[START MATERIAL TO PROCESS]
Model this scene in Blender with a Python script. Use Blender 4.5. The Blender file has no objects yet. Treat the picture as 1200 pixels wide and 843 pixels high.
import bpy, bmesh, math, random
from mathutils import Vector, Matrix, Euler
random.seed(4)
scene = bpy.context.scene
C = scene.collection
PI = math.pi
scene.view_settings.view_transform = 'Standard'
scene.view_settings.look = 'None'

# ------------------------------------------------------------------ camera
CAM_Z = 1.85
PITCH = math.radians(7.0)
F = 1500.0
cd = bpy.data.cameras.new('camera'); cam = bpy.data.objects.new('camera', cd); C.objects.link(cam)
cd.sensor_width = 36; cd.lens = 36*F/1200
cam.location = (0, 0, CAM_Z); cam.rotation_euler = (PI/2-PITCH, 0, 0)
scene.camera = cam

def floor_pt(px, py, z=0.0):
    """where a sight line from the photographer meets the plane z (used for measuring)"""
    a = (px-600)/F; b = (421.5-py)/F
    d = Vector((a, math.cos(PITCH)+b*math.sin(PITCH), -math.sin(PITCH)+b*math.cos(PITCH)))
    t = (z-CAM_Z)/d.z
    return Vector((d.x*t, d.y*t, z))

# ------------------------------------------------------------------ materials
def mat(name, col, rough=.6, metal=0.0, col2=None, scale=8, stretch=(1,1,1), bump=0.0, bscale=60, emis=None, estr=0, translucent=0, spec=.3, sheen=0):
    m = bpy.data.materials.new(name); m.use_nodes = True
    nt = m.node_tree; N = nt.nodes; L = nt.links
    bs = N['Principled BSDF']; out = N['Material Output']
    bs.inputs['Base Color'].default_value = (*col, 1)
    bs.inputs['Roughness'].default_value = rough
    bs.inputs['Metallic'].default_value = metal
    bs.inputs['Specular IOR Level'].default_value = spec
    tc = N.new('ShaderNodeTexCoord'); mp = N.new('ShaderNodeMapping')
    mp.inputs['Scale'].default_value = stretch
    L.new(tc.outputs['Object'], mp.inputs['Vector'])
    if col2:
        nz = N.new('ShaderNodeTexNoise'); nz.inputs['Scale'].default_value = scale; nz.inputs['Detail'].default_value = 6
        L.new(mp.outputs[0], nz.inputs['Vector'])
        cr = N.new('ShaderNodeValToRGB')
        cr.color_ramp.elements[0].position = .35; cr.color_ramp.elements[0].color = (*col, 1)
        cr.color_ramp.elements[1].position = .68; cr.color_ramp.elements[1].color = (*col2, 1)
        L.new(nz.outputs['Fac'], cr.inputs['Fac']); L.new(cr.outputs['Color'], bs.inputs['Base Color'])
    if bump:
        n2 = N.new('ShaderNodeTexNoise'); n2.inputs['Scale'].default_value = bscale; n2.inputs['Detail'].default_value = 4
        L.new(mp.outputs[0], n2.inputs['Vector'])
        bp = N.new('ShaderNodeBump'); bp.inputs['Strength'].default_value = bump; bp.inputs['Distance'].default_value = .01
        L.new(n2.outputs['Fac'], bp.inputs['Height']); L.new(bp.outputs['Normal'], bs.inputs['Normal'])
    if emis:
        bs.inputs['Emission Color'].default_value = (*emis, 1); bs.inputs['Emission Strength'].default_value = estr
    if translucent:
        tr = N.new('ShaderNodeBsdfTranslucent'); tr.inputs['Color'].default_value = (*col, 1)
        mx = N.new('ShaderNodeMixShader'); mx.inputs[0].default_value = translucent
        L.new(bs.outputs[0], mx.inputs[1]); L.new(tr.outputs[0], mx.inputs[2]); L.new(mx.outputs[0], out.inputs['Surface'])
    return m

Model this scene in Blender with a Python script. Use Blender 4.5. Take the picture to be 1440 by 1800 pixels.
[END MATERIAL TO PROCESS]
Reproduce each entry word for word.

* **THE COMPLETED TASK**
Model this scene in Blender with a Python script. Use Blender 4.5. The Blender file has no objects yet. Treat the picture as 1200 pixels wide and 843 pixels high.
import bpy, bmesh, math, random
from mathutils import Vector, Matrix, Euler
random.seed(4)
scene = bpy.context.scene
C = scene.collection
PI = math.pi
scene.view_settings.view_transform = 'Standard'
scene.view_settings.look = 'None'

# ------------------------------------------------------------------ camera
CAM_Z = 1.85
PITCH = math.radians(7.0)
F = 1500.0
cd = bpy.data.cameras.new('camera'); cam = bpy.data.objects.new('camera', cd); C.objects.link(cam)
cd.sensor_width = 36; cd.lens = 36*F/1200
cam.location = (0, 0, CAM_Z); cam.rotation_euler = (PI/2-PITCH, 0, 0)
scene.camera = cam

def floor_pt(px, py, z=0.0):
    """where a sight line from the photographer meets the plane z (used for measuring)"""
    a = (px-600)/F; b = (421.5-py)/F
    d = Vector((a, math.cos(PITCH)+b*math.sin(PITCH), -math.sin(PITCH)+b*math.cos(PITCH)))
    t = (z-CAM_Z)/d.z
    return Vector((d.x*t, d.y*t, z))

# ------------------------------------------------------------------ materials
def mat(name, col, rough=.6, metal=0.0, col2=None, scale=8, stretch=(1,1,1), bump=0.0, bscale=60, emis=None, estr=0, translucent=0, spec=.3, sheen=0):
    m = bpy.data.materials.new(name); m.use_nodes = True
    nt = m.node_tree; N = nt.nodes; L = nt.links
    bs = N['Principled BSDF']; out = N['Material Output']
    bs.inputs['Base Color'].default_value = (*col, 1)
    bs.inputs['Roughness'].default_value = rough
    bs.inputs['Metallic'].default_value = metal
    bs.inputs['Specular IOR Level'].default_value = spec
    tc = N.new('ShaderNodeTexCoord'); mp = N.new('ShaderNodeMapping')
    mp.inputs['Scale'].default_value = stretch
    L.new(tc.outputs['Object'], mp.inputs['Vector'])
    if col2:
        nz = N.new('ShaderNodeTexNoise'); nz.inputs['Scale'].default_value = scale; nz.inputs['Detail'].default_value = 6
        L.new(mp.outputs[0], nz.inputs['Vector'])
        cr = N.new('ShaderNodeValToRGB')
        cr.color_ramp.elements[0].position = .35; cr.color_ramp.elements[0].color = (*col, 1)
        cr.color_ramp.elements[1].position = .68; cr.color_ramp.elements[1].color = (*col2, 1)
        L.new(nz.outputs['Fac'], cr.inputs['Fac']); L.new(cr.outputs['Color'], bs.inputs['Base Color'])
    if bump:
        n2 = N.new('ShaderNodeTexNoise'); n2.inputs['Scale'].default_value = bscale; n2.inputs['Detail'].default_value = 4
        L.new(mp.outputs[0], n2.inputs['Vector'])
        bp = N.new('ShaderNodeBump'); bp.inputs['Strength'].default_value = bump; bp.inputs['Distance'].default_value = .01
        L.new(n2.outputs['Fac'], bp.inputs['Height']); L.new(bp.outputs['Normal'], bs.inputs['Normal'])
    if emis:
        bs.inputs['Emission Color'].default_value = (*emis, 1); bs.inputs['Emission Strength'].default_value = estr
    if translucent:
        tr = N.new('ShaderNodeBsdfTranslucent'); tr.inputs['Color'].default_value = (*col, 1)
        mx = N.new('ShaderNodeMixShader'); mx.inputs[0].default_value = translucent
        L.new(bs.outputs[0], mx.inputs[1]); L.new(tr.outputs[0], mx.inputs[2]); L.new(mx.outputs[0], out.inputs['Surface'])
    return m

Model this scene in Blender with a Python script. Use Blender 4.5. Take the picture to be 1440 by 1800 pixels.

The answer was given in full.